Feb 17 - Today in 1947, in Greenville, South Caroline, a mob of white men lynches Willie Earl. Slashing chunks of flesh from his body before blasting him with a shotgun; 31 men charged with the murder are later acquitted.
Feb 18 - Today in 1965, Jimmie Lee Jackson, a 26-year-old black man, is shot by a white officer. Police attacked a peaceful civil rights protest in Marion, Alabama; Jackson died eight days later.
Feb 19 - Today in 1942, President Franklin Roosevelt signs Executive Order 9066. Leading to the forced internment of 120,000 men, women, and children of Japanese ancestry living in the western U.S.
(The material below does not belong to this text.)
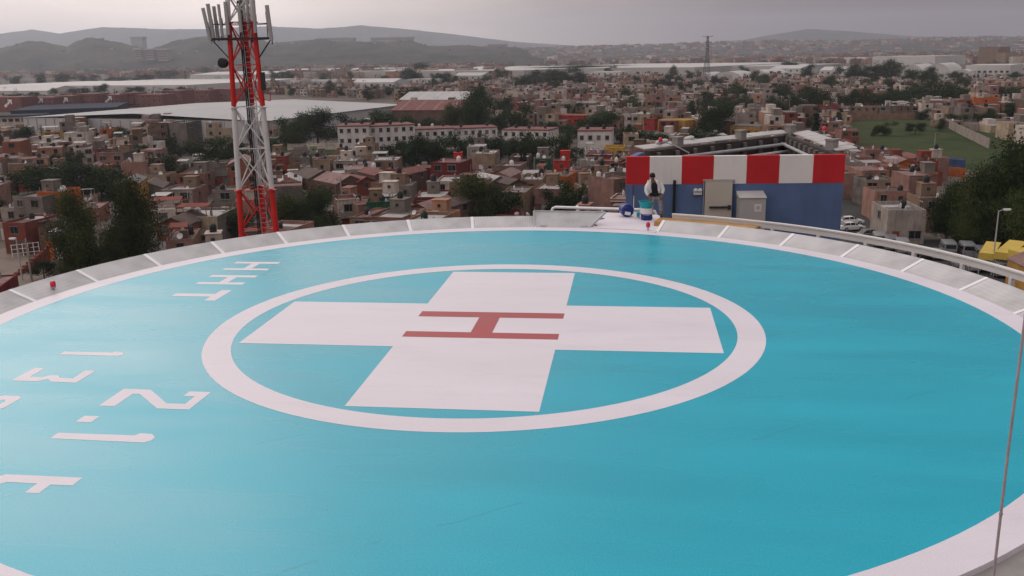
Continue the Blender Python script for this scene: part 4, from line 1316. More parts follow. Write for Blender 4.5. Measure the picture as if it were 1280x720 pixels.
# ---- houses that the photo singles out: (photo x, y of its foot, width px, kind, colour, roof, storeys, turn, depth m)
SPEC = [
    (48, 300, 46, 'flat', 'grey', 0, 3, -.5, 9), (28, 318, 34, 'flat', 'brick red', 1, 2, -.5, 8), (70, 296, 26, 'flat', 'orange', 0, 3, -.4, 7), (72, 318, 40, 'gable', 'brown', 1, 2, -.4, 8),
    (77, 324, 27, 'flat', 'orange', 1, 1, -.35, 4), (8, 300, 30, 'terrace', 'pale grey', 4, 2, -.4, 8),
    (36, 222, 40, 'flat', 'peach', 3, 2, .1, 8), (58, 206, 34, 'flat', 'peach', 2, 2, .1, 8), (20, 232, 36, 'terrace', 'tan', 4, 2, .1, 8), (100, 207, 26, 'flat', 'white', 4, 2, .15, 7),
    (140, 216, 40, 'flat', 'dusty rose', 1, 2, -.25, 9), (150, 192, 24, 'flat', 'cream', 4, 2, 0, 8), (135, 178, 26, 'flat', 'orange', 2, 2, 0, 8), (62, 182, 28, 'flat', 'ochre', 3, 2, .1, 8),
    (176, 188, 26, 'flat', 'cream', 4, 3, -.2, 10), (203, 192, 26, 'flat', 'brown', 1, 4, -.3, 10), (228, 192, 26, 'flat', 'grey', 0, 4, -.3, 12), (272, 180, 40, 'terrace', 'cream', 2, 3, .1, 9),
    (186, 210, 28, 'flat', 'pink', 2, 2, -.3, 8), (196, 222, 30, 'flat', 'tan', 0, 2, -.3, 9), (234, 222, 34, 'flat', 'dusty rose', 3, 1, -.2, 7), (218, 243, 30, 'gable', 'bright red', 2, 1, -.3, 7),
    (240, 246, 40, 'flat', 'terracotta', 1, 2, -.2, 8), (276, 232, 44, 'flat', 'grey', 4, 2, .1, 8), (190, 250, 34, 'terrace', 'beige', 0, 2, -.3, 9), (250, 310, 66, 'flat', 'cream', 4, 2, -.25, 9), (222, 318, 50, 'gable', 'terracotta', 1, 2, -.3, 8),
    (278, 274, 40, 'terrace', 'grey', 0, 2, -.2, 9), (225, 270, 46, 'flat', 'pale grey', 4, 2, -.25, 8), (205, 292, 30, 'flat', 'brown', 1, 2, -.3, 8),
    (345, 218, 34, 'flat', 'tan', 0, 2, -.1, 9), (352, 236, 32, 'flat', 'brick red', 2, 2, -.3, 8), (372, 222, 30, 'flat', 'pale grey', 4, 1, .1, 8), (390, 250, 44, 'gable', 'tan', 1, 2, .5, 9), (405, 228, 26, 'flat', 'beige', 4, 2, -.2, 9),
    (392, 205, 24, 'flat', 'pale green', 4, 1, .1, 8), (432, 228, 34, 'flat', 'pale grey', 4, 2, -.1, 9), (456, 204, 30, 'terrace', 'beige', 0, 2, -.2, 8), (482, 226, 40, 'flat', 'tan', 4, 2, -.1, 9),
    (420, 258, 42, 'gable', 'brown', 3, 2, .55, 10), (442, 256, 26, 'gable', 'brick red', 2, 2, .55, 9), (466, 246, 26, 'gable', 'brown', 2, 2, .5, 9), (508, 246, 26, 'gable', 'brown', 2, 2, -.5, 10),
    (496, 268, 46, 'terrace', 'grey', 4, 2, -.15, 9), (452, 292, 30, 'flat', 'dusty rose', 2, 2, .3, 8), (472, 292, 32, 'flat', 'dark green', 4, 2, .0, 7), (430, 288, 26, 'flat', 'white', 2, 2, .2, 7), (483, 280, 24, 'flat', 'tan', 4, 2, -.2, 8),
    (538, 238, 44, 'flat', 'maroon', 1, 2, -.1, 8), (540, 282, 48, 'flat', 'maroon', 4, 2, -.1, 9), (566, 258, 44, 'flat', 'white', 4, 2, -.15, 9), (574, 232, 34, 'flat', 'bright red', 3, 2, -.1, 9), (608, 232, 34, 'flat', 'beige', 4, 3, -.15, 9), (596, 222, 18, 'flat', 'pale grey', 0, 3, -.1, 8),
    (640, 238, 36, 'flat', 'grey', 4, 2, -.2, 9), (612, 256, 30, 'gable', 'tan', 4, 2, .5, 9), (634, 260, 26, 'gable', 'brown', 1, 2, .5, 9), (540, 296, 34, 'gable', 'terracotta', 3, 2, -.5, 10), (568, 292, 28, 'gable', 'brown', 1, 2, -.5, 9), (510, 298, 34, 'flat', 'terracotta', 2, 1, .3, 9),
    (652, 224, 28, 'flat', 'brown', 1, 2, -.1, 9), (668, 258, 34, 'flat', 'tan', 4, 2, -.1, 9), (680, 224, 26, 'flat', 'dark green', 1, 2, -.1, 8), (705, 228, 24, 'flat', 'bright red', 1, 2, -.15, 6), (748, 256, 44, 'terrace', 'tan', 4, 2, -.2, 9),
    (752, 222, 40, 'flat', 'maroon', 2, 2, -.1, 8), (742, 212, 16, 'flat', 'white', 4, 2, 0, 5), (770, 210, 30, 'flat', 'yellow', 2, 2, -.1, 7), (790, 190, 22, 'flat', 'cream', 4, 2, 0, 7), (738, 268, 30, 'flat', 'beige', 4, 2, .2, 8), (764, 276, 26, 'flat', 'brown', 3, 3, .6, 8),
    (692, 270, 40, 'flat', 'dusty rose', 4, 2, -.2, 9), (648, 276, 36, 'flat', 'tan', 3, 2, -.2, 9),
    # row along the alley at the right
    (1074, 226, 34, 'flat', 'dusty rose', 3, 2, .25, 10), (1092, 244, 40, 'flat', 'pink', 3, 2, .25, 10), (1108, 262, 46, 'terrace', 'beige', 1, 2, .25, 10), (1124, 280, 54, 'terrace', 'pink', 1, 2, .2, 10), (1134, 306, 56, 'flat', 'pale grey', 0, 2, .15, 9), (1148, 272, 30, 'flat', 'dusty rose', 3, 3, .2, 9),
    (1118, 238, 26, 'flat', 'terracotta', 2, 2, .2, 8), (1152, 262, 22, 'flat', 'grey', 0, 2, .2, 8),
    # around the green field
    (1040, 172, 30, 'flat', 'pink', 3, 2, 0, 9), (1064, 184, 26, 'flat', 'terracotta', 1, 2, .1, 9), (1035, 148, 40, 'flat', 'brick red', 1, 2, .05, 9), (1080, 148, 40, 'flat', 'tan', 4, 2, 0, 6), (1110, 148, 20, 'flat', 'grey', 0, 2, 0, 7), (1132, 148, 38, 'flat', 'brown', 1, 2, 0, 6),
    (1168, 142, 40, 'flat', 'dusty rose', 3, 2, 0, 8), (1215, 148, 44, 'flat', 'terracotta', 2, 2, .1, 9), (1236, 145, 34, 'terrace', 'orange', 3, 3, .1, 9), (1262, 142, 40, 'flat', 'pale grey', 4, 2, .1, 9), (1192, 160, 26, 'flat', 'beige', 0, 1, .3, 12),
    (1268, 160, 30, 'flat', 'brown', 4, 1, .1, 9), (962, 148, 34, 'flat', 'tan', 4, 2, 0, 9), (930, 168, 40, 'terrace', 'pale grey', 2, 3, 0, 9), (1000, 152, 20, 'flat', 'beige', 4, 2, 0, 8),
    # the tan walls beyond the red sheds
    (745, 146, 60, 'flat', 'tan', 0, 2, 0, 8), (800, 150, 46, 'flat', 'beige', 1, 2, 0, 8), (845, 148, 34, 'terrace', 'pale grey', 4, 3, 0, 8), (690, 140, 40, 'flat', 'pink', 3, 2, 0, 8), (862, 145, 22, 'flat', 'white', 4, 3, 0, 8),
]
hr_ = random.Random(11)
for (px, py, wpx, kind, colour, roof, nst, turn, dep) in SPEC:
    p = G(px, py)
    w = .82 * wpx / FPX * p.y / max(.6, math.cos(turn))
    w = max(4.0, min(w, 20))
    az = math.atan2(p.x, p.y)
    house(p.x, p.y + dep / 2, turn - az * .6, w, dep, kind, colour, roof, nst=nst, rs=hr_)

# ---- larger buildings of the photo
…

Feb 20 - Today in 1915, the Panama-Pacific International Exposition opens in San Francisco.Showcasing advances in racial eugenics and efforts to sterilize and selectively breed people of color for race betterment.
Feb 21 - Today in 1965, a grand jury in Montgomery, Alabama, indicts more than 85 bus boycott leaders and charges them with violating a statute the barred boycotts without just cause.
Feb 22 - Today in 1898, after Frazier Baker is appointed postmaster if Lake City, South Carolina, enraged local white people burn his home, fatally shoot him and his infant daughter, and wound his wife and other children.
Feb 23 - Today in 1965, mourners begin visiting a Harlem funeral home to view body of assassinated black activist Malcolm X; over the next five days thousands pay their respects.
Feb 24 - Today in 1965, Kentucky refuses to ratify Thirteenth Amendment abolishing slavery and does not do so until 1976.
Feb 25 - Today in 1886, an anti-Chinese convention in Boise Idaho starts a movement, often violent, against Chinese immigrants. Chinese share of Idaho’s population decreases from one-third in 1870 to nearly zero by 1910.
Feb 26 - Today in 1886, an anti-Chinese convention in Boise Idaho starts a movement, often violent, against Chinese immigrants. Chinese share of Idaho’s population decreases from one-third in 1870 to nearly zero by 1910.
Feb 27 - Today in 2013, Alabama officials argue before U.S. Supreme Court in Shelby County v. Holder that Voting Rights Act of 1965’s protections are no longer needed to prevent discrimination; on June 25th, the Court agrees.
Feb 29 - Today in 1960, Alabama Governor John Patterson warns Alabama State University students that someone will likely be killed if someone continue demonstrations against segregation.